After three years the runners can be trimmed back and the older uprights pruned back to keep the plants productive.

Once the plants are four years old they will start to bear. Cranberries should be harvested by hand before there is the threat of a killing frost, usually in late September when the fruit is a deep red.

Cranberries are a hardy evergreen but they must be protected from the cold. They should be covered with a mulch of pine needles or leaves.  You can even cover them with a rowcover or sheet of opaque white plastic and then layer on the mulch.  Don’t remove the mulch until the spring when there is no danger of frost.

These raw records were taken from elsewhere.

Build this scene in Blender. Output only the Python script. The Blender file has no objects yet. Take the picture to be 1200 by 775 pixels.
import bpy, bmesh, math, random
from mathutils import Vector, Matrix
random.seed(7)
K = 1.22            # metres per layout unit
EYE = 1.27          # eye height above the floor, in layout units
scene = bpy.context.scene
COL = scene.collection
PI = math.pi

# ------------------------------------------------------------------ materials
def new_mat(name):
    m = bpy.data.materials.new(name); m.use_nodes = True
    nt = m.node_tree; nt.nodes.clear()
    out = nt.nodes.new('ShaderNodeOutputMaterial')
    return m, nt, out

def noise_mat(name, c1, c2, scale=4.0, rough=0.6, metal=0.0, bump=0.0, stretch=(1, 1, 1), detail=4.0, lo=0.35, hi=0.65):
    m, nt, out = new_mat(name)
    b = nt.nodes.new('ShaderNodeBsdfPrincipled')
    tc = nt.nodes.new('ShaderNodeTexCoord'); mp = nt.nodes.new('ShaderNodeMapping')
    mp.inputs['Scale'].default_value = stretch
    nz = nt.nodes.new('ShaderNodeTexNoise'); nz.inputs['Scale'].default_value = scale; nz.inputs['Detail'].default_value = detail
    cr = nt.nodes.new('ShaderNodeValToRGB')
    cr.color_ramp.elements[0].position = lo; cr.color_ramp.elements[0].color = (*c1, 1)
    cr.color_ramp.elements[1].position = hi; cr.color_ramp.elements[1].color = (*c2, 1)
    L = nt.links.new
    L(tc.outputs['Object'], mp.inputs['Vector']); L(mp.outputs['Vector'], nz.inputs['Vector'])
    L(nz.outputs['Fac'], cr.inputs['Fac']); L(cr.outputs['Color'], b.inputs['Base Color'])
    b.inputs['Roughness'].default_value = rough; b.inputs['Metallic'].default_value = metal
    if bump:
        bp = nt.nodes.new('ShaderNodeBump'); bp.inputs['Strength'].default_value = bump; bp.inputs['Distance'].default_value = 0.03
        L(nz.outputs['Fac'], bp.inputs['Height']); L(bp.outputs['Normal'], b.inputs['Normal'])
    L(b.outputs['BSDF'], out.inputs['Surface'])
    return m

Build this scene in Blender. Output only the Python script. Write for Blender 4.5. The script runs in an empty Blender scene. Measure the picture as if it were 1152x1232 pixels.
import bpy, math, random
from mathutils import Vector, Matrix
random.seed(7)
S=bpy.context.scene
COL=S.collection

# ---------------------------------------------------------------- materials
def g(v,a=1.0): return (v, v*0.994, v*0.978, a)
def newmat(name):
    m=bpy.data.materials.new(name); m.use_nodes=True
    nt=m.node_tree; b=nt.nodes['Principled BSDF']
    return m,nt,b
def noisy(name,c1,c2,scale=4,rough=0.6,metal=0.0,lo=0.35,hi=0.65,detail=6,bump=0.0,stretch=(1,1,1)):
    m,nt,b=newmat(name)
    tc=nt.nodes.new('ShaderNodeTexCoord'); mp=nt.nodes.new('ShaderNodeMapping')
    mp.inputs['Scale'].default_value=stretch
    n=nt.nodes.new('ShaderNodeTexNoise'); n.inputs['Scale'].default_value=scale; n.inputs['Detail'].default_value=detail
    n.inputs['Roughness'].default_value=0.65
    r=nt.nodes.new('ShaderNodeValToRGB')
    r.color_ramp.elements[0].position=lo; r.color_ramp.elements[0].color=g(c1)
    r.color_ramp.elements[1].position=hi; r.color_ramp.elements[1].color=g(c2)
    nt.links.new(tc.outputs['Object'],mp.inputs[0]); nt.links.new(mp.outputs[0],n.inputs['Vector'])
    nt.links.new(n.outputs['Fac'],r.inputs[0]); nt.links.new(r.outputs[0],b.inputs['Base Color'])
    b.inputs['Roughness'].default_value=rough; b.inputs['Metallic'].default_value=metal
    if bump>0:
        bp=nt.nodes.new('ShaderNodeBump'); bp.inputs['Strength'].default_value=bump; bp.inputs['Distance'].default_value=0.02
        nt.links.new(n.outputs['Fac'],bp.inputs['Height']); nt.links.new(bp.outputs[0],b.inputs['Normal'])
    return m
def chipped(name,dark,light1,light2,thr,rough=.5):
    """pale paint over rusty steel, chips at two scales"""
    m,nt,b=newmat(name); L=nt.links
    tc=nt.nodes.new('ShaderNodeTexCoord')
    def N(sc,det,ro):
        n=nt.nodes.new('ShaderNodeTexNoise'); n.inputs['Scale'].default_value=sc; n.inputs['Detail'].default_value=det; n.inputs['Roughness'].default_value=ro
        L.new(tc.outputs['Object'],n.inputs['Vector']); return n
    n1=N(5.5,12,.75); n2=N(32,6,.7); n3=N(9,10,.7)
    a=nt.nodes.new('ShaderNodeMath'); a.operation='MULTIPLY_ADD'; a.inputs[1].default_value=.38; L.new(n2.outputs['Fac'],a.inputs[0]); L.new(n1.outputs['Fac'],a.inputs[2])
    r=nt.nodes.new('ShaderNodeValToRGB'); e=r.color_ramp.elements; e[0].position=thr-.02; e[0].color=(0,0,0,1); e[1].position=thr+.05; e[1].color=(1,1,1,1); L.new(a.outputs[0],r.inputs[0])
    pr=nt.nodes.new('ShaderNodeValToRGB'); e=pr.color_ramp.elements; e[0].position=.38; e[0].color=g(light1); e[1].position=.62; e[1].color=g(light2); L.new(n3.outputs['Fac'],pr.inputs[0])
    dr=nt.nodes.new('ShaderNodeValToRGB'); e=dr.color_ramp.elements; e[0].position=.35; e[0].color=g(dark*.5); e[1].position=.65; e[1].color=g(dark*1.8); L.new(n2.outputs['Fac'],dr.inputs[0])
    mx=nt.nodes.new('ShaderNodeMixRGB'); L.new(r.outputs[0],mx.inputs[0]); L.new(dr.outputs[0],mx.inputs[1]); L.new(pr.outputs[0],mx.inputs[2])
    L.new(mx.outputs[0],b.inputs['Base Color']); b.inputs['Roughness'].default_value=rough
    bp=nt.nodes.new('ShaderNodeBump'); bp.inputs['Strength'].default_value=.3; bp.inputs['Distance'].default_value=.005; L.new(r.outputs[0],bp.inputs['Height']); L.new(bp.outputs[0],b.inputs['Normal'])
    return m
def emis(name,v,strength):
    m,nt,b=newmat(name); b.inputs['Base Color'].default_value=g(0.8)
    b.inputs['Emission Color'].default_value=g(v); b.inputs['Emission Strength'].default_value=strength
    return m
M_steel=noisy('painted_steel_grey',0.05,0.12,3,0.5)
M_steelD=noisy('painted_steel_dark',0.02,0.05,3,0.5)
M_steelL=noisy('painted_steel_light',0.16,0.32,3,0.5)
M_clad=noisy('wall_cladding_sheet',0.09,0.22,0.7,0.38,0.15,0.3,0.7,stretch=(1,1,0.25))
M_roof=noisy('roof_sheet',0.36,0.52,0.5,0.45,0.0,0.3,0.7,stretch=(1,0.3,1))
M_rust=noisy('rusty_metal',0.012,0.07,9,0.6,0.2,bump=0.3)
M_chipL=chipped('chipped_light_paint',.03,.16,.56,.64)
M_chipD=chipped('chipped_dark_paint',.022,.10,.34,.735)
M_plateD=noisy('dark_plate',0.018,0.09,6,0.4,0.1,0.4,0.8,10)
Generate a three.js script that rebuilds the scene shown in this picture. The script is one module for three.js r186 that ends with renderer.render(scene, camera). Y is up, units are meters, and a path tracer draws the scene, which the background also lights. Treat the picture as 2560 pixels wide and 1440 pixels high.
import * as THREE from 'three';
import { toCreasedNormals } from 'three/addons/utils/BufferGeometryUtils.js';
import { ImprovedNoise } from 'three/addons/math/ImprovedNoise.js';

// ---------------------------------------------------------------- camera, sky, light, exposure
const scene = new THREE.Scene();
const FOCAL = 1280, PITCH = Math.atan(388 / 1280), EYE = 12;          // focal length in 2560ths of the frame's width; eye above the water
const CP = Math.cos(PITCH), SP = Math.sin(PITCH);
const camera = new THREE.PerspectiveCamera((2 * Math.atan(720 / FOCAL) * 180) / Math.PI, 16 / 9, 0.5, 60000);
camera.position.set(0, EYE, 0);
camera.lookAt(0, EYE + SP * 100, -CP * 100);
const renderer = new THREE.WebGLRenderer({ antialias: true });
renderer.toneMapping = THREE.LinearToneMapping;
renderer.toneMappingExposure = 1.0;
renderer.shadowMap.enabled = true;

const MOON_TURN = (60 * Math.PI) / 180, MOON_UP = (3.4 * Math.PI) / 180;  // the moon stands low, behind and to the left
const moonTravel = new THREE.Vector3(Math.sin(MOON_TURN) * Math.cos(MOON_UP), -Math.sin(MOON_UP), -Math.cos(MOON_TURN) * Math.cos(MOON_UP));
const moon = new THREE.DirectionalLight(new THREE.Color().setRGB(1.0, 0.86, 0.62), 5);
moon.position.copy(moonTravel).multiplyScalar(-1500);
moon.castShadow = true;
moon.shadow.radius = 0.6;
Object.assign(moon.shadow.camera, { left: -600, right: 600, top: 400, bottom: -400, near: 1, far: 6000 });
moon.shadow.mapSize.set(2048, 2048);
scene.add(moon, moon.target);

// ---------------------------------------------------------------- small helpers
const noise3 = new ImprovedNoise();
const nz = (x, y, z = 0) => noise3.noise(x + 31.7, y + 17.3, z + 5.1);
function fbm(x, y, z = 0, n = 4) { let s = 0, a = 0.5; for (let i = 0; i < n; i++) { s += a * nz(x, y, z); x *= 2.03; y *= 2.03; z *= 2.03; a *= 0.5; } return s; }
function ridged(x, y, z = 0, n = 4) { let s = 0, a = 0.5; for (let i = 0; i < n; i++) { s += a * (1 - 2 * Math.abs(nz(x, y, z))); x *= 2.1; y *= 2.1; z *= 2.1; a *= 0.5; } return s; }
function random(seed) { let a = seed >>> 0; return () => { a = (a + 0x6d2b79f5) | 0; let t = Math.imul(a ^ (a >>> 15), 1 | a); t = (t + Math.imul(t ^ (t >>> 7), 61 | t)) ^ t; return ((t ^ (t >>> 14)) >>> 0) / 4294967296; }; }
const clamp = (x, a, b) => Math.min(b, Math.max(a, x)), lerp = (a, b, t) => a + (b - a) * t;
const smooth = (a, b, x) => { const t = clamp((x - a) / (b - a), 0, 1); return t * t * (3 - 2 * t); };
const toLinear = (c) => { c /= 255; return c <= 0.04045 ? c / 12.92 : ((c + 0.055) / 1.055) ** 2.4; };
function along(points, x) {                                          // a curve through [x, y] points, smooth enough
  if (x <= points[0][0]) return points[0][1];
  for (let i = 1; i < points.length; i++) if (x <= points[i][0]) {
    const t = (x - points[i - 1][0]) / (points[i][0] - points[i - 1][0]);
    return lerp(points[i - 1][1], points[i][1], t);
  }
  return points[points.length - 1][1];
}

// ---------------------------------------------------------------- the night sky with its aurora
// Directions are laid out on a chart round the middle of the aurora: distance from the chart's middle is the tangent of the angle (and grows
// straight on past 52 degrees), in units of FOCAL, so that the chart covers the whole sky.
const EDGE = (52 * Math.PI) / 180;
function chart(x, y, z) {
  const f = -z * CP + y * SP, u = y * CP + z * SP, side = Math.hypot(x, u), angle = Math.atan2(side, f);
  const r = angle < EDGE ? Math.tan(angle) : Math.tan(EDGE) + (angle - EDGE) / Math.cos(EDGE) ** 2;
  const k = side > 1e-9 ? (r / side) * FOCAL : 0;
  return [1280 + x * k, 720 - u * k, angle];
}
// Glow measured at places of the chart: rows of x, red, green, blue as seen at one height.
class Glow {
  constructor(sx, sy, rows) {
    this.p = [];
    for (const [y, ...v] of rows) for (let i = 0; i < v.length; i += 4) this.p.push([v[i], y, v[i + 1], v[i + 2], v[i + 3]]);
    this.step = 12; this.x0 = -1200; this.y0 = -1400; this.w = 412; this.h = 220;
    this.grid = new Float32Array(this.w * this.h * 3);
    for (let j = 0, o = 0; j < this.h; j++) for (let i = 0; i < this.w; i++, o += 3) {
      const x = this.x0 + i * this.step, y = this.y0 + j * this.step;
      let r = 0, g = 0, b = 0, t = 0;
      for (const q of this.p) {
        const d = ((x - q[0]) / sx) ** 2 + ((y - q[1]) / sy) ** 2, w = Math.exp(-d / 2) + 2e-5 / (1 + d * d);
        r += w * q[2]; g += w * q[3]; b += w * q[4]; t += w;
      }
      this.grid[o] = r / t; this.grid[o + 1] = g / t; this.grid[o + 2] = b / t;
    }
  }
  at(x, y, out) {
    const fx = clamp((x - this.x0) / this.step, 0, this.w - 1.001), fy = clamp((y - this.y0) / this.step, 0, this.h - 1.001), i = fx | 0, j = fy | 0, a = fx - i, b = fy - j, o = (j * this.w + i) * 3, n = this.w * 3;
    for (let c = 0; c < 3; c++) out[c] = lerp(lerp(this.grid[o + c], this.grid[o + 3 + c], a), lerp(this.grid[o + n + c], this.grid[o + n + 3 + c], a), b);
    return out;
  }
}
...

I was interested to see that the Cranberry Experiment Station in East Wareham suggests putting mousebait under the mulch to prevent rodents from making a cozy nest and destroying the plants over the winter.

For people like Kiendzior and Sapienza who want to feed themselves through a long winter, cranberries are an ideal crop.  First they are extremely nutritious. They are full of vitamin C and other antioxidants.

Second they can be bagged up and thrown in the freezer with no processing.  They will also keep for a very long time right in the refrigerator.

And finally, this native berry is  delicious. Sapienza cooks them up with a little water, brings them to a boil and cooks them for a couple of minutes until they pop.  Off the stove she adds a little maple syrup to sweeten them and chopped up orange, or pineapple. “I have them as a breakfast fruit, or a snack, or with dinner. I love them anytime,” she said.

Cranberries do not need cross pollination but Ben Lear is an early variety with large burgundy berries, Stevens is a mid-season berry with large red berries and Howes is a late season variety with small red berries.

Sources: Cranberry Creations, www.cranberrycreations.com;  Fedco Seeds  www.fedcoseeds.com; Gurney’s Nursery, PO Box 4178, Greendale, IN 47025-4178, www.gurneys.com; Miller Nurseries, 5060 West Lake Rd, Canandaigua, NY, 14424-8904 www.millernurseries.com.

Cranberry Bread

Between the Rows  May 24, 2008

This Post Has 6 Comments

  1. Rose

    The first time I saw cranberries actually growing was when I visited my uncle and aunt, who lived in central Wisconsin at that time. They were growing in a bog; I had no idea that cranberries could grow in anyone’s garden! Wil and Louisa sound like great people. Now…will you share your cranberry bread recipe? It looks delicious.

  2. Rose

    Just re-read my comment–the cranberries were grown in a bog, not my uncle and aunt:)

  3. Carol

    What an interesting post Pat. I had no idea. I love cranberries but I am sure my rabbits do too. You are such a gifted writer and from the looks of your bread . . . and the cake I have tasted . . . a great baker too.

  4. Pat

    Rose – they can grow in a bog, but they don’t NEED a bog. I think we’ve all gotten confused by watching the cranberry commercial – where the planting field is temporarily flooded to make harvesting easier.
    Carol – I’ll bet the bunnies would love the cranberries. I’m going to spend the day baking on Wednesday. Thursday I’ll be basting the turkey at my daughter’s house. You are very flattering!

  5. Deirdre

    They grow a lot of cranberries on the coast here. I think I’d rather devote the space to blueberries.

  6. Pat

    Deirdre – I grow blueberries. Much less work to get them started.